Laying out the frames flat like this allows us to talk instead about the whole future of this program -- what it's doing, and what it's going to do. The future of the program is known as its continuation -- a funny word, but I hope the meaning is clear in this context.

Now, consider a C program that calls into some hypothetical Scheme, assuming appropriate Scheme definitions of foo, bar, and baz:

int main () { return eval ("(foo)"); }

And the corresponding pixels:

It should be clear that there are logically two stacks at work here. However they both correspond, in this case, to the same logical control-flow stack -- eval doesn't return until foo, bar, and baz have returned.

Also note that the "C" stack has been renamed the "foreign" stack, indicating that Scheme is actually where you want to be, and whatever is not in the Scheme world is heathen. This model maintains its truthiness regardless of the implementation strategy of the Scheme -- whether it reuses the C stack, or evaluates Scheme expressions on their own stack.

So! Delimited continuations, right? Let's try one. Here's some Scheme code that begins a prompt, and calls baz.

(% (baz) (lambda (k) k))

If baz returns normally, well that's the value; but if it aborts, the partial continuation will be saved, and returned. Verily, pixels:

The red dot and line indicates that that position in the continuation has been saved, and if we abort, we'll abort back to that line. It's like grabbing a cherry from the tree, and then falling down a couple of rungs on the ladder. Yes? Yes.

Expanding the example with an implementation of baz, we have:

(define (baz) (abort) 3)

So, baz will abort to the nearest prompt, and if the abort comes back, it will return 3. Like this:

Abort itself needs to capture a partial continuation -- that part of the continuation that is delimited by prompt and abort. (That's why they're called delimited continuations.)

In practice, for the implementor, this has a number of fine points. The one I'll mention here is that you don't actually capture the prompt frame itself, or the presence of the prompt on the dynamic stack. I tried to indicate that in my drawings by making the red line disjoint from the red box. The red box is what's captured by the continuation.

See Dybvig's "A monadic framework for delimited continuations" for a more complete discussion of what to capture.

(define (qux)
  (+ (k) 38))

OK! Assume that we save away that partial continuation somewhere, let's say, in k. Now the evaluator ends up calling qux, which calls the partial continuation.

Calling the partial continuation in this context means splatting it on the stack, and then fixing things up so that it looks like we actually called baz from qux.

I'll get to the precise set of things you have to fix up, but let's pause a moment with these pixels, and make one thing clear: you can't splat foreign frames back on the stack. Maybe you can in some circumstances, but not in the general case.

The practical implication of this is twofold: one, delimited continuation support needs to be a core part of your language. You can't evaluate the "body" part of the prompt by recursing through a foreign function, for example.

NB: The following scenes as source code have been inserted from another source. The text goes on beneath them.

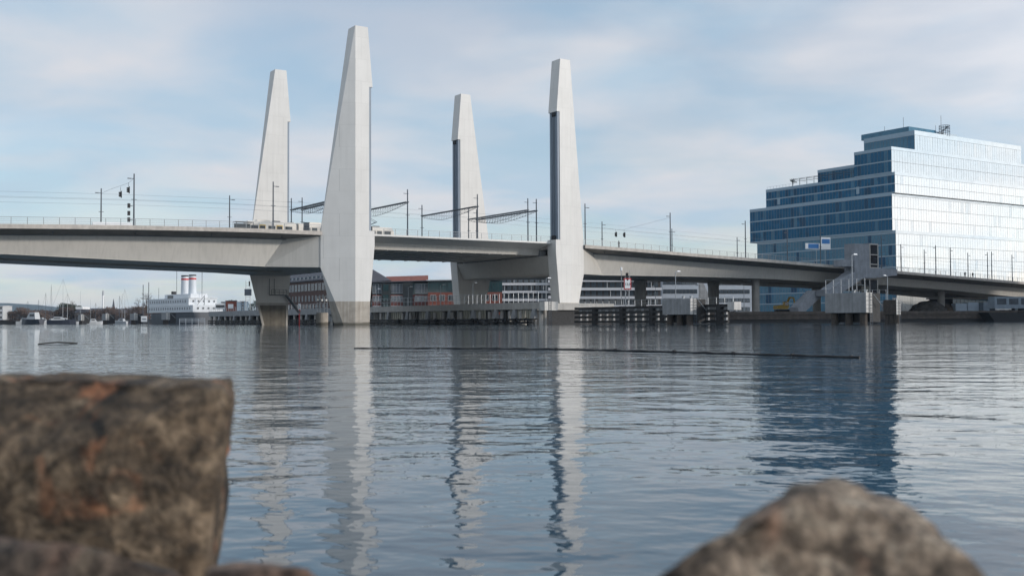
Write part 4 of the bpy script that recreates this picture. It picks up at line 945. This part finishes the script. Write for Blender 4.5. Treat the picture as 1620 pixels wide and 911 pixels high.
sk = MB().tube((p0.x,p0.y,.01),((p0.x+p1.x)/2,(p0.y+p1.y)/2,.06),.02).tube(((p0.x+p1.x)/2,(p0.y+p1.y)/2,.06),(p1.x,p1.y,.01),.025)
tag(sk.build('driftwood', M_TIMBER), 'dark stick drifting on the water at the left', 'driftwood')

# ------------------------------------------------------------------ marina at the far left
M_HW = mat('boat_white', (0.42,0.43,0.44), .4, .1, 1); M_HB = mat('boat_dark', (0.03,0.035,0.05), .4, .2, 1); M_WOOD = mat('boat_wood', (0.2,0.12,0.06), .6, .2, 1)
def boat(x, Y, ln, hull, mh, rz, label, cab=1.4):
    p = at(x, 512, Y); r = thing('moored_boat', label, 'boat', (p.x,p.y,0), rz, 'boats in the far marina')
    h = ln*.16; b = ln*.15
    secs = []
    for k, wd, zt_ in ((0,.75,1.0),(.25,1,.95),(.55,.98,1.0),(.8,.6,1.12),(1,.04,1.3)):
        x_ = (k-.5)*ln; secs.append([(x_,-b*wd*.55,-.4),(x_,-b*wd,h*zt_),(x_,b*wd,h*zt_),(x_,b*wd*.55,-.4)])
    MB().loft(secs).build('hull', hull, r)
    if cab: 
        cb_ = MB().hull([(-ln*.3,-b*.6,h*.95),(ln*.15,-b*.6,h*.95),(-ln*.3,b*.6,h*.95),(ln*.15,b*.6,h*.95),(-ln*.25,-b*.5,h+cab),(0,-b*.5,h+cab),(-ln*.25,b*.5,h+cab),(0,b*.5,h+cab)]).build('cabin', M_HW, r)
        MB().box(-ln*.24,-.02*ln,-b*.6,b*.6,h+cab*.4,h+cab*.75).build('window', M_DGLASS, cb_)
    if mh: 
        MB().tube((ln*.05,0,h),(ln*.05,0,mh),.12,.07).build('mast', M_HW if hull is M_HB else M_DSTEEL, r)
        MB().tube((ln*.05,0,h+1.6),(-ln*.4,0,h+1.7),.1).tube((ln*.5,0,h*1.3),(ln*.05,0,mh*.98),.03).tube((-ln*.5,0,h),(ln*.05,0,mh*.98),.03).build('rigging', M_DSTEEL, r)
boat(50, 560, 17, M_HB, 0, 2.6, 'biggest dark hulled cabin boat in the marina', 3.6)
boat(42, 600, 11, M_HW, 13, .4, 'white sailing boat at the left end of the marina')
boat(62, 615, 10, M_HW, 14, 2.9, 'white boat just behind the dark cabin boat', 2.2)
boat(71, 575, 9, M_HW, 17, 1.2, 'white sailing boat with a tall pale mast right of the dark cabin boat')
boat(81, 590, 11, M_WOOD, 22, 2.2, 'wooden boat below the tallest dark rigging')
boat(97, 560, 14, M_HB, 24, .25, 'dark hulled sailing boat with the tallest pale mast', 1.6)
boat(105, 585, 10, M_HB, 17, .5, 'dark boat at the right end of the moored row', 1.8)
boat(115, 600, 8, M_HW, 0, .3, 'small white motor boat left of the far mooring blocks')
boat(150, 560, 8, M_HW, 11, .6, 'small white boat between the first two far mooring blocks')
boat(190, 570, 9, M_HW, 15, 2.8, 'white sailing boat between the second and third far mooring blocks')
boat(196, 600, 9, M_HB, 20, .2, 'dark sailing boat left of the third far mooring block')
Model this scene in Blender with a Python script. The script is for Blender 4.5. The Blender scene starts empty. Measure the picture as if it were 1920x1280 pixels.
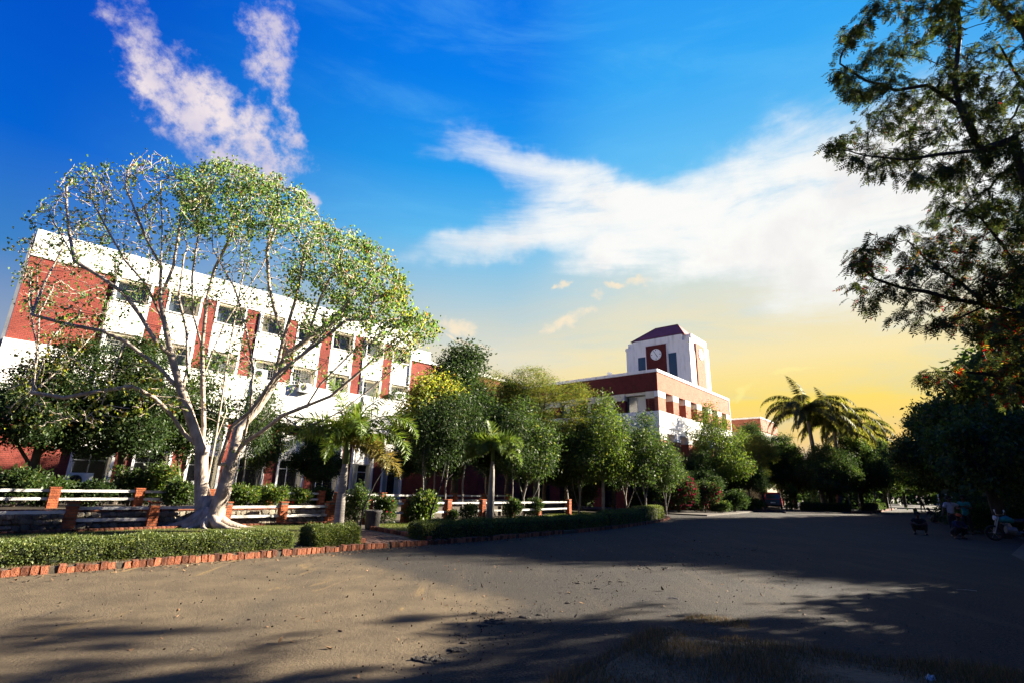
import bpy, math, random
import numpy as np
from mathutils import Vector, Matrix
from math import radians as R, sin, cos, pi

random.seed(7); rng = np.random.default_rng(7)
S = bpy.context.scene
C = S.collection

# ------------------------------------------------------------------ camera
PITCH, ROLL, FPX, EYE = R(15.9), R(1.5), 960.0, 1.6
cam_d = bpy.data.cameras.new('camera'); cam = bpy.data.objects.new('camera', cam_d); C.objects.link(cam)
cam_d.sensor_width = 36.0; cam_d.lens = 36.0 * FPX / 1920; cam_d.clip_end = 3000; cam_d.clip_start = 0.05
fw = Vector((0, cos(PITCH), sin(PITCH))); up0 = Vector((0, -sin(PITCH), cos(PITCH))); rt0 = Vector((1, 0, 0))
rt = rt0 * cos(ROLL) + up0 * sin(ROLL); up = up0 * cos(ROLL) - rt0 * sin(ROLL)
mw = Matrix((rt, up, -fw)).transposed().to_4x4(); mw.translation = (0, 0, EYE)
cam.matrix_world = mw; S.camera = cam

def spot(x, y, Y):
    """world point seen at photograph pixel x, y at the distance Y along the view axis on the ground"""
    d = rt * (x - 960) + up * (640 - y) + fw * FPX
    return Vector((0, 0, EYE)) + d * (Y / d.y)
def gspot(x, y, z=0.0):
    d = rt * (x - 960) + up * (640 - y) + fw * FPX
    return Vector((0, 0, EYE)) + d * ((z - EYE) / d.z)

# ------------------------------------------------------------------ sun, sky, exposure
SUN_YAW, SUN_EL = 68.0, 22.0
sd = bpy.data.lights.new('sun', 'SUN'); sd.energy = 5.0; sd.angle = R(0.55); sd.color = (1.0, 0.90, 0.74)
sun = bpy.data.objects.new('sun', sd); C.objects.link(sun)
sv = Vector((sin(R(SUN_YAW)) * cos(R(SUN_EL)), cos(R(SUN_YAW)) * cos(R(SUN_EL)), sin(R(SUN_EL))))
sun.rotation_euler = sv.to_track_quat('Z', 'Y').to_euler(); sun.location = sv * 60
S.view_settings.view_transform = 'Standard'
try: S.view_settings.look = 'None'
except Exception: pass
S.view_settings.gamma = 1; S.view_settings.use_curve_mapping = False
S.view_settings.exposure = 2.8
SKY_GAIN = 0.1436

def lin(c):
    return tuple(((v / 255) / 12.92 if v / 255 <= 0.04045 else ((v / 255 + 0.055) / 1.055) ** 2.4) for v in c)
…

The second (and deeper) implication is that if any intervening code does recurse through a foreign function, the resulting partial continuation cannot be reinstated.

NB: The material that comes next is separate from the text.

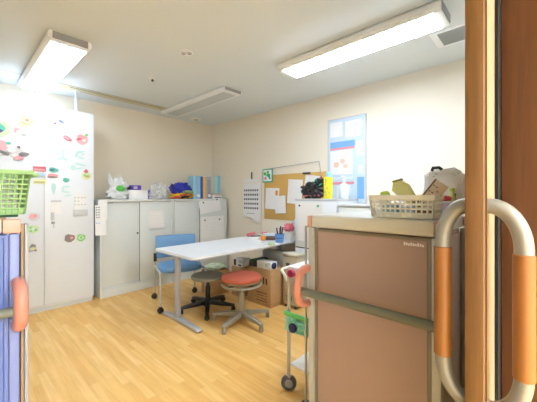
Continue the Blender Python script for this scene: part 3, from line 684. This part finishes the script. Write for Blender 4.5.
MB().box(2.475, 2.60, 2.75, 2.93, .3625, .46).build('body', M('white'), t, bevel=.004)
b = MB()
o = Vector((2.475, 2.93, .3625)); b.obox(o, -Y, Z, -X, .01, .05, .01, .085, .0003, .001, 0); b.obox(o, -Y, Z, -X, .10, .165, .05, .085, .0003, .001, 1); b.obox(o, -Y, Z, -X, .09, .15, .012, .03, .0003, .001, 0)
b.build('print', M('black', 'cyan'), t, smooth=False)
t = thing('storage_tray', 'grey tray on boxes just under the tabletop', 'tray', (2.72, 2.5, .50))
MB().box(2.665, 2.80, 2.30, 2.60, .4225, .58).build('body', M('vent_grey'), t, bevel=.006)
carton('brown cardboard box on the floor behind the grey stool', 2.23, 2.50, 3.05, 3.28, 0, .30, 3)
t = thing('paper_bag', 'flattened pale green and white bag on the box behind grey stool', 'bag', (2.36, 3.16, .302))
MB().blob((2.36, 3.16, .302+.034), (.14, .12, .036), seed=31, amp=.2, mfun=lambda i, j: 0 if int(i*7+j*5) % 2 else 1).build('body', M('pale_green', 'paper'), t)
MB().tube([(2.27, 3.08, .312), (2.25, 3.06, .35), (2.30, 3.05, .352), (2.32, 3.08, .318)], .006).build('bag_handle', M('paper'), t)
bn = thing('plastic_bin', 'beige plastic bin under the table end beside white cabinet', 'bin', (2.66, 2.1, 0))
MB().box(2.59, 2.735, 2.00, 2.20, .03, .57).build('body', M('bin_beige'), bn, bevel=.012)
MB().box(2.582, 2.742, 1.99, 2.21, .572, .605).build('lid', M('bin_beige'), bn, bevel=.01)
MB().box(2.585, 2.59, 2.10, 2.15, .44, .50).build('latch', M('dark_grey'), bn, bevel=.002)
b = MB()
for i in range(4): b.box(2.586, 2.589, 2.06, 2.15, .085+i*.014, .091+i*.014)
b.build('grille', M('gap_dark'), bn, smooth=False)
for x, y in ((2.61, 2.03), (2.61, 2.17), (2.71, 2.03), (2.71, 2.17)):
    MB().lathe([(.015, 0), (.018, .004), (.015, .0295)], (x, y, 0), n=12).build('foot', M('dark_grey'), bn)

# ------------------------------------------------------------------ things on the table (z=.71)
zz = .711
c = on(281, 243, z=.711)
cup = thing('pen_cup', 'blue plastic pen cup at the far end of table', 'pen cup', (c.x+.02, c.y+.04, zz))
q = Vector((c.x+.02, c.y+.04, zz))
MB().lathe([(.045, 0), (.056, .10), (.052, .10), (.043, .006), (.001, .006)], q, n=20).build('cup', M('cup_blue'), cup)
MB().lathe([(.0505, .05), (.052, .06)], q, n=20).build('band', M('blue'), cup)
for i, (dx, dy, h, c_, lb) in enumerate([(-.015, .01, .13, 'black', 'black pen leaning left in the blue cup'), (.0, -.01, .15, 'navy', 'navy pen upright in the blue cup'), (.016, .01, .125, 'magenta', 'magenta pen at the rear of the blue cup'), (.018, -.012, .14, 'dark_grey', 'dark grey marker leaning right in the blue cup')]):
    t = tag(center(MB().tube([q+Vector((dx*.5, dy*.5, .009)), q+Vector((dx*1.6, dy*1.6, h)), q+Vector((dx*1.9, dy*1.9, h+.04))], [.006, .008, .008], n=8).build('pen', M(c_))), lb, 'pen', 'pens in the blue cup')
rd = random.Random(5)
items = [(251, 236, 'pen_case', 'rose', 'pale pink pencil case lying farthest left on table end', .19, .05, .035, 20), (255.5, 238.5, 'notebook', 'white', 'white notebook under the dark marker on the table', .17, .12, .02, 30),
         (255.5, 238.5, 'marker', 'dark_grey', 'dark marker lying across the white notebook', .14, .016, .016, -25), (263, 240, 'tape_dispenser', 'orange', 'orange tape dispenser on the table', .12, .05, .055, 50),
         (270, 236.8, 'notebook', 'paper_blue', 'bluish paper pad behind the orange tape dispenser', .16, .1, .045, -20), (271.8, 240.0, 'stapler', 'brown', 'brown and dark stapler beside the blue pen cup', .15, .035, .045, -40),
         (263, 244.2, 'eraser_tray', 'white', 'small white tray at the near edge of table clutter', .10, .06, .02, 15), (264.5, 236.0, 'pouch', 'pink', 'pale pink pouch between notebook and paper pad', .13, .05, .06, 30),
         (271.5, 244.3, 'card_stack', 'pale_green', 'pale green stack of cards at table edge by pen cup', .07, .05, .018, -30)]
for (px, py, nm, c_, lb, L, W_, H_, an) in items:
    p = on(px, py, z=.711); t = thing(nm, lb, nm.replace('_', ' '), (p.x, p.y, .711), R(an), world=False)
    z0 = 0
    if nm == 'marker': t.location.z = .711+.0235
    if nm in ('pen_case', 'marker'):
        MB().tube([(-L/2, 0, W_*.5), (-L*.45, 0, W_*.5), (L*.45, 0, W_*.5), (L/2, 0, W_*.5)], [W_*.3, W_*.5, W_*.5, W_*.3], n=12).build('body', M(c_), t)
        MB().box(-L*.3, L*.3, -.002, .002, W_, W_+.002).build('clip', M('beige'), t)
    else:
        MB().box(-L/2, L/2, -W_/2, W_/2, 0, H_).build('body', M(c_), t, bevel=.004)
        MB().box(-L*.4, L*.35, -W_*.35, W_*.35, H_, H_+.003).build('top', M({'stapler': 'black', 'notebook': 'paper', 'tape_dispenser': 'pale_yellow'}.get(nm, 'light_grey')), t, bevel=.001)
q = on(288, 240, z=.711)+Vector((.02, .0, 0))
t = thing('flower_pot', 'white cup with pink paper flower behind the pen cup', 'cup', (q.x, q.y, .711))
MB().lathe([(.03, 0), (.038, .10), (.034, .10), (.028, .006), (.001, .006)], q, n=18).build('cup', M('white'), t)
MB().blob(q+Z*.15, (.075, .055, .05), seed=41, amp=.5, freq=3).build('flower', M('rose'), t)
q2 = Vector((3.08, 2.33, .711))
t = thing('paper_bundle', 'crumpled white paper bundle standing at the wall behind cups', 'paper', tuple(q2))
MB().blob(q2+Vector((.05, .03, .15)), (.11, .05, .165), seed=43, amp=.3, freq=3).build('paper', M('paper'), t)
MB().blob(q2+Vector((.0, -.02, .06)), (.04, .03, .06), seed=44, amp=.3).build('dark_item', M('dark_grey'), t)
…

One could simply error in this case, but it's more useful to allow nonlocal exits, and then error on an attempted re-entry.

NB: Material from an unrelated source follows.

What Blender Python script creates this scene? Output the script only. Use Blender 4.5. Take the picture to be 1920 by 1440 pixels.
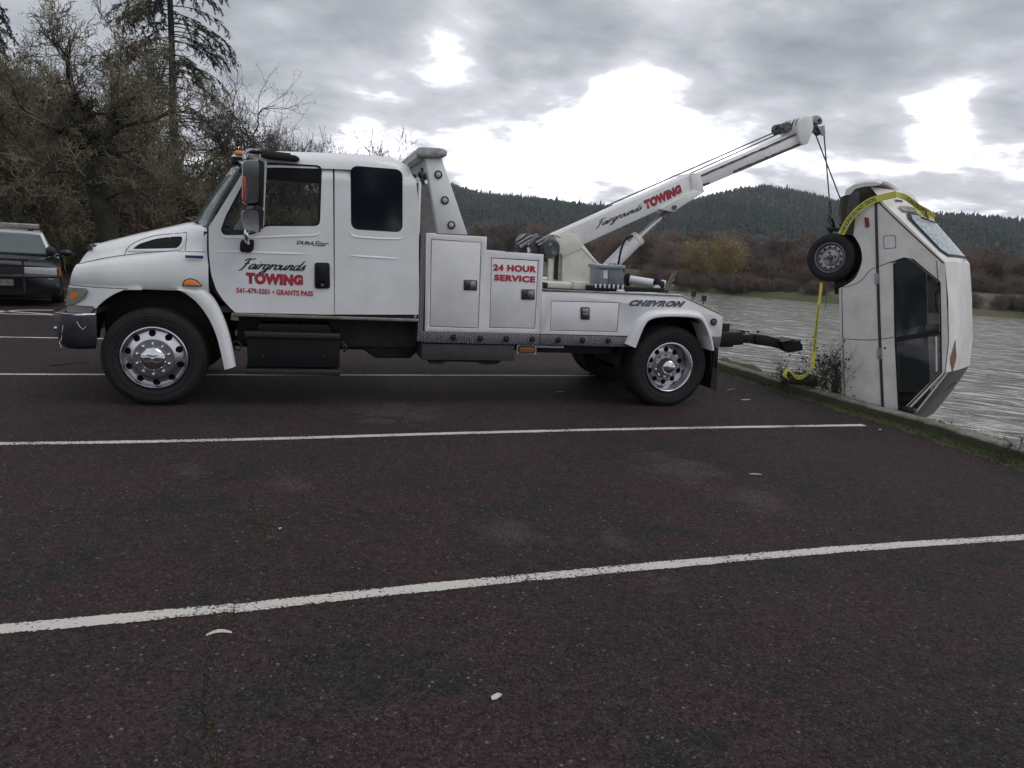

So yes, things you need to fix up: obviously the frame pointer stack. The dynamic winds (and more generally, the dynamic environment). And, any captured prompts themselves. Consider:

Here we see a prompt, which has a prompt inside it, which calls baz, which then aborts back to the first prompt. (You will need prompt tags for this.) Now, note: there are two horizontal lines here: two prompts active in the dynamic environment.

Let's see what happens when we reinstate the continuation, represented by the red dotted box:

Here we see that the blue line corresponding to the captured prompt is in a different place (relative to the base of the stack). That's because when you reinstate a prompt, any captured prompts are logically made new: one must recapture their registers, both real (via setjmp) and virtual (in the case of a virtual machine) when rewinding the stack.

And that's all!

postre

Meanwhile, back at the ranch: while searching for the correct spelling of riddikulus, I stumbled upon a delightful interview with JK Rowling, in three parts. Enjoy!

5 responses

  1. Sam TH says:

    I think both OCaml and Scheme48 currently have delimited continuations.

  2. matthias felleisen says:

    I suggest googling 'delimited continuations'. You will find that even Wikipedia
    has a badly written article on the idea.

    You will also find on that first page that
    -- Scheme 48
    -- OCaml
    -- Scala
    come with these things.

    When I put Dorai to work on this idea, he came up with the novel idea
    of implementing it all via 'macros' (with one small caveat) and so we added
    it all to Chez Scheme and taught prompt-ed continuations in this setting
    starting in 1989.

    (My first prototype was implemented in Scheme 84 in the fall of 1984.
    We used it at IU for a couple of years to run Dan Friedman's course on
    Coordinate computing but the engine's based implementation (threads)
    was way too slow.)

  3. Andy Wingo says:

    Thanks for stopping by again Sam, and I'm humbled to have your visit, Matthias. Cheers.

    Regarding Scheme48, Flatt 07 (which Matthias co-authored) seemed to indicate that delimited continuations were somehow not integrated -- due to interactions with dynamic-wind, perhaps. I left it off the list for that reason, though perhaps things have changed.

    I had seen something about OCaml, a paper by Oleg that suggested that it operated on the bytecode itself; and a blog post about delimited continuations maybe being added to Scala. Nevertheless I'll edit the post and add them.

    I think the thing is not simply to have implemented delimited continuations in a Scheme, it's to have integrated them well -- as the fine PLT folk have done. Guile is not there yet, but it's making progress.

  4. Tristan Colgate says:

    I get an error with guile master if the call to abort is to be used as a value passed to something else (it works at the end of a begin)...

    (define cont (% (begin (newline)(+ 2 (abort (fluid-ref %default-prompt-tag)))) (lambda(k)k)))
    Throw to key `misc-error':
    ERROR: unknown binding type val

    This works though...

    (define cont (% (begin (newline)(abort (fluid-ref %default-prompt-tag))) (lambda(k)k)))
    scheme@(guile-user)> (cont)
    scheme@(guile-user)> (cont 3)
    $4 = 3

  5. Andy Wingo says:

    @Tristan: Interesting, thanks for the report!

    (The reason why the test suite doesn't pick it up is that the test suite gets run through the evaluator and not the compiler, so some compiler cases aren't exercised.)